Totemic character for Traccia, half table, half bird, designed in ’39 by Meret Oppenheim and now reissued by Cassina. In fact, it was originally called the Bird Leg Table, precisely because its base was made of a bird’s legs in cast bronze.
Ingo Maurer also crossed the line between the real and the imaginary with the Lucellino lamp; a winged light bulb floats above the table, both a real and a visual memory.
The surreal enters the everyday with Man Ray’s Le Témoin: “The great eye, the witness, observes you persistently in the house, when your conscience cannot resist; then you turn it upside down and it immediately becomes a sofa,” declared its author; part of the Ultramobile collection conceived by Dino Gavina in 1971 and now reissued by Paradisoterrestre, it is designed to be both functional and poetic.
The same eye, inspired by the works of Dalí and Magritte, appears in the ceramic creations of the artist and painter Lithian Ricci, including the jug from the Eyes collection (on Artemest): a brick-red background is studded with the motif of eyes, which characterize the inside and outside, in turn obtained with the delineo technique and a special ink.
The theme of the gaze and the subconscious, so dear to the Surrealists, is again embraced by Fornasetti in the plate no. 116 of the Tema e Variazioni series, in which the artist playfully reinterprets opera singer Lina Cavalieri’s features.

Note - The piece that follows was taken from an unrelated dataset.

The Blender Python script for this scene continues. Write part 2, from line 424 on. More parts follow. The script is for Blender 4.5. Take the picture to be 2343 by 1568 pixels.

Elements of the everyday are transformed to become other than themselves. A hand becomes a ceramic vase (Impronta, designed by Ico and Luisa Parisi for Cassina), a skull becomes a soap dish (Brain Wash by Seletti), and a checkered sheet of paper becomes an entire collection of furniture (the Quaderna series by Superstudio for Zanotta).
A brand that has introduced the imaginary into decoration, transforming everyday objects into irreverent, irreverent, nonconformist pieces, is Gufram: its attitude towards the dreamlike is evident in furnishings such as Capitello, a seat (designed by Studio 65) that comes from the deconstruction of a Greek column, or Broken Mirror (by Snarkitecture), which takes the form of a hypnotic work of art, like a portal that opens in the wall.
Another portal to fantasy and the unknown is the Desiderio wallcovering, designed by Eva Germani for Wall&decò, which leaves room for desires and an infinite imagination behind curtains that play with light and shadow.